• _STATED TASK_: Print, exactly as they stand, the lines from the start of the listing to the line containing "H_CEIL = 5.53", inclusive.

[Scene modeling code data]
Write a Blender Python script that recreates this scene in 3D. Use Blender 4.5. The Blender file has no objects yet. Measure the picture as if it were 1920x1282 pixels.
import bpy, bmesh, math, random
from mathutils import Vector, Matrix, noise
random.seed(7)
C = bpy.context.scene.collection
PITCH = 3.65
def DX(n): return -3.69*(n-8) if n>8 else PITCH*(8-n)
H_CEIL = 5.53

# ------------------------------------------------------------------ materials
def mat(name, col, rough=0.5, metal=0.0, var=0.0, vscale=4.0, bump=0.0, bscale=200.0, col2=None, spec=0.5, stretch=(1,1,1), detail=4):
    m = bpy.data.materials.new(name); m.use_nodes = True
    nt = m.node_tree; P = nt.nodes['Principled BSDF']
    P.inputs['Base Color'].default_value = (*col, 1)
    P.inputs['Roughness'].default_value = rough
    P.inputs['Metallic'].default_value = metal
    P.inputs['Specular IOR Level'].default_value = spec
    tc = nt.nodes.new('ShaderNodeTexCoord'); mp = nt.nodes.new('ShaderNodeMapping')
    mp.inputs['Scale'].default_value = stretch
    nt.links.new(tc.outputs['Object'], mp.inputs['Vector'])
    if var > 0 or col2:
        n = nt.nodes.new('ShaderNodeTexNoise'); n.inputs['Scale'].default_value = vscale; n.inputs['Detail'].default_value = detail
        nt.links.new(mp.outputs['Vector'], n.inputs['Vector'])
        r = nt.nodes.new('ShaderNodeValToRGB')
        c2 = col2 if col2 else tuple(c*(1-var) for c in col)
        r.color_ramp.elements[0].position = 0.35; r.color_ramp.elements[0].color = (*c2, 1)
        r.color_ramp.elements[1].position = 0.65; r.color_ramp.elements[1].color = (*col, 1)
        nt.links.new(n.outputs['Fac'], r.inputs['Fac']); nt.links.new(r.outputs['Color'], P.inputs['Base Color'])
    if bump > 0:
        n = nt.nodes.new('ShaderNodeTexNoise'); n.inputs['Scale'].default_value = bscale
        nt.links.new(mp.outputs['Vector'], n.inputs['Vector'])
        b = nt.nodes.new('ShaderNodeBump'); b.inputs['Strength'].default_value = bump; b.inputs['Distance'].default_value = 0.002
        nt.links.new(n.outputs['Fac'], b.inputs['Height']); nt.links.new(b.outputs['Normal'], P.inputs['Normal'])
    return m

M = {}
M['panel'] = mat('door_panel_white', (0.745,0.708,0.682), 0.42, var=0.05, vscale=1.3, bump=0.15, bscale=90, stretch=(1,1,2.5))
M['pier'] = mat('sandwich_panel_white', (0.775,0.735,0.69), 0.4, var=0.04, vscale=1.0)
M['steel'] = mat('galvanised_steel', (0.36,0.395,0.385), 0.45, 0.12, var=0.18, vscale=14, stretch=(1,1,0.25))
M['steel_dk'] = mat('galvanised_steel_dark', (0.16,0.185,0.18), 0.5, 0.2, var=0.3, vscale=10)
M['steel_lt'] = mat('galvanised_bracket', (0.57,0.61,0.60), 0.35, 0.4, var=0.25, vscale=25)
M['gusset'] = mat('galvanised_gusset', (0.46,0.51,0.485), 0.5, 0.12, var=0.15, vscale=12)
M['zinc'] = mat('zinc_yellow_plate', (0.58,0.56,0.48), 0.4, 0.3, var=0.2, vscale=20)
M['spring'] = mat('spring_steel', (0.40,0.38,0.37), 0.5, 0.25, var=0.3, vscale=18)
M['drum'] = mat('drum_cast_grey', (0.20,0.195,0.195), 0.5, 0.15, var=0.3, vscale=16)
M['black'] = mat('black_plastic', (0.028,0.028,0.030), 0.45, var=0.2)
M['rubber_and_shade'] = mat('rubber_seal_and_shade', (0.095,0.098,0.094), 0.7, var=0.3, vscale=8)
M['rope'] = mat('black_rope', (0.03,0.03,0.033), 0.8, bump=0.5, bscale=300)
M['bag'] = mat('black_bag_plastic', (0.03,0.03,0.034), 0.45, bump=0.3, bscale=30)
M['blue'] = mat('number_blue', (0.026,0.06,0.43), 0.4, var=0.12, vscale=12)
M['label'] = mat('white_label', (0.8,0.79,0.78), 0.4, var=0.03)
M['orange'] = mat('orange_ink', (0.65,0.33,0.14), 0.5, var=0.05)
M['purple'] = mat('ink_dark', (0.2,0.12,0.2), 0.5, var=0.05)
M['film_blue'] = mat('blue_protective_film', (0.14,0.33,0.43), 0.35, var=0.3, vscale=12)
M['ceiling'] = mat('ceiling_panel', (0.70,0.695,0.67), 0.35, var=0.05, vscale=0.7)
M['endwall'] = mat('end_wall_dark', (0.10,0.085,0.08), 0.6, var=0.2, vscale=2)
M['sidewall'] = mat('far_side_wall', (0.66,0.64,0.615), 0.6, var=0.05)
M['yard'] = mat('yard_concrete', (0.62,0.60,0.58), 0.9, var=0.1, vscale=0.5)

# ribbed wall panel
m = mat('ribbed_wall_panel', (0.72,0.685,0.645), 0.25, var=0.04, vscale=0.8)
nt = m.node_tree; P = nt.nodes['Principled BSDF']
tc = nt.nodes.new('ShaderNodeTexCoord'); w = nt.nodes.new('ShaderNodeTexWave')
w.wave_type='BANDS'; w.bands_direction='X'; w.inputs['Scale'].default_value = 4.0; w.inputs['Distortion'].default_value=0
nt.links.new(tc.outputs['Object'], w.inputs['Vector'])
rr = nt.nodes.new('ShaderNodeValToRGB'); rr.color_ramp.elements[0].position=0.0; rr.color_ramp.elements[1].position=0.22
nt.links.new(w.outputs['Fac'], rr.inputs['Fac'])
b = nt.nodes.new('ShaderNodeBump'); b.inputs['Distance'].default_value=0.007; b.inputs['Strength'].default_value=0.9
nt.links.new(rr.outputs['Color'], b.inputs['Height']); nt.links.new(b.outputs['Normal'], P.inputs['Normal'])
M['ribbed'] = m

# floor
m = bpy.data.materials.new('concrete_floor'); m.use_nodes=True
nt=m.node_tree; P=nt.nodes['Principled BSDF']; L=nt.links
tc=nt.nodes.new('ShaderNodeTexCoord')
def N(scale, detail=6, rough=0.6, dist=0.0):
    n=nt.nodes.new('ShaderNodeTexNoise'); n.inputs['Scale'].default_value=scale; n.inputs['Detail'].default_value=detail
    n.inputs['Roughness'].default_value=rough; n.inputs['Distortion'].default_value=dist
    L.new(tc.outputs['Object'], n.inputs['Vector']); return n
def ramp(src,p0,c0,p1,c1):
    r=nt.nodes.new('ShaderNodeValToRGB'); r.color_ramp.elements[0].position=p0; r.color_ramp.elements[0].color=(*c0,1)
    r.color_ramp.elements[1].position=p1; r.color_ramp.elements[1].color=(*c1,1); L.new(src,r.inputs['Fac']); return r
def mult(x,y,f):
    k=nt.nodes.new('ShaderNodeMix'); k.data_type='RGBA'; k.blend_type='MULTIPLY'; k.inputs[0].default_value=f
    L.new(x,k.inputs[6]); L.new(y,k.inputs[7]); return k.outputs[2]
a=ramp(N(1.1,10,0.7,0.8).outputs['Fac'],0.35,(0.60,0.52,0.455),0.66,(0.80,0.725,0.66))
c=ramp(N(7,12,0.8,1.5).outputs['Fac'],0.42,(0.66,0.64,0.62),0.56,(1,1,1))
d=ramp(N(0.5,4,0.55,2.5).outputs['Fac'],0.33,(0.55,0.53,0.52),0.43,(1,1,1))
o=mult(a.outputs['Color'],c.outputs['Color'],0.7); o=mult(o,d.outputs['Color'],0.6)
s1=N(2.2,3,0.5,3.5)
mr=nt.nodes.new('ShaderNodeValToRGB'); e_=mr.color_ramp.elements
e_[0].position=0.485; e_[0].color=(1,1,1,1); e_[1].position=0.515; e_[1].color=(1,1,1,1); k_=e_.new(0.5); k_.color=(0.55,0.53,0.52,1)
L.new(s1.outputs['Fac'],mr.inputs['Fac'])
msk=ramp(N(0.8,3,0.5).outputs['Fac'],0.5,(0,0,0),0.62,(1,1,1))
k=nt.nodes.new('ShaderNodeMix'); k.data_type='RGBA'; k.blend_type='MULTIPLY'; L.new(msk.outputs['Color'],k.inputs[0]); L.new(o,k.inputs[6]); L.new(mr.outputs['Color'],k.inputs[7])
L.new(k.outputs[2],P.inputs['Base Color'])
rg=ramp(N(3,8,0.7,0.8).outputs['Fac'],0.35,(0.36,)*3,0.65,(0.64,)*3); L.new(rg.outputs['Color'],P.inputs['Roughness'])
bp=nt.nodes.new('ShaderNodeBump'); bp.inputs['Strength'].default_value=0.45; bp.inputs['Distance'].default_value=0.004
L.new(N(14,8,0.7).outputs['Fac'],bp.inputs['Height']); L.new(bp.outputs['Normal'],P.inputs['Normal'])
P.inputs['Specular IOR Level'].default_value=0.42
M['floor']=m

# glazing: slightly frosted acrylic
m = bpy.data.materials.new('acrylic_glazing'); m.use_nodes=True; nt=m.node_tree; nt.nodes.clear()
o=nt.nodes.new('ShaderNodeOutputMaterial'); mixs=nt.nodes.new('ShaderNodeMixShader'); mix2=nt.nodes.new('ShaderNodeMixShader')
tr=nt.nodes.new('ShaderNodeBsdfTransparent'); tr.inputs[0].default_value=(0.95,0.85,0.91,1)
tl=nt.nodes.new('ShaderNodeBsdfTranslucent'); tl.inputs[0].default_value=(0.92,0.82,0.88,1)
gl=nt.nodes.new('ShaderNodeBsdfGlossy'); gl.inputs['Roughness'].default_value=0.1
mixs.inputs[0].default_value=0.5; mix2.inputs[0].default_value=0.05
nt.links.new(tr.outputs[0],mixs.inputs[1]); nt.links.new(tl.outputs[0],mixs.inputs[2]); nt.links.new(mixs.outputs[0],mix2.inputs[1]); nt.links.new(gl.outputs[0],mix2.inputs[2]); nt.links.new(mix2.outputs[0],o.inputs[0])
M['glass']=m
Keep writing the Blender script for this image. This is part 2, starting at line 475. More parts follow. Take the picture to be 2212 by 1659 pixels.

• _ANSWER IN FULL_:
Write a Blender Python script that recreates this scene in 3D. Use Blender 4.5. The Blender file has no objects yet. Measure the picture as if it were 1920x1282 pixels.
import bpy, bmesh, math, random
from mathutils import Vector, Matrix, noise
random.seed(7)
C = bpy.context.scene.collection
PITCH = 3.65
def DX(n): return -3.69*(n-8) if n>8 else PITCH*(8-n)
H_CEIL = 5.53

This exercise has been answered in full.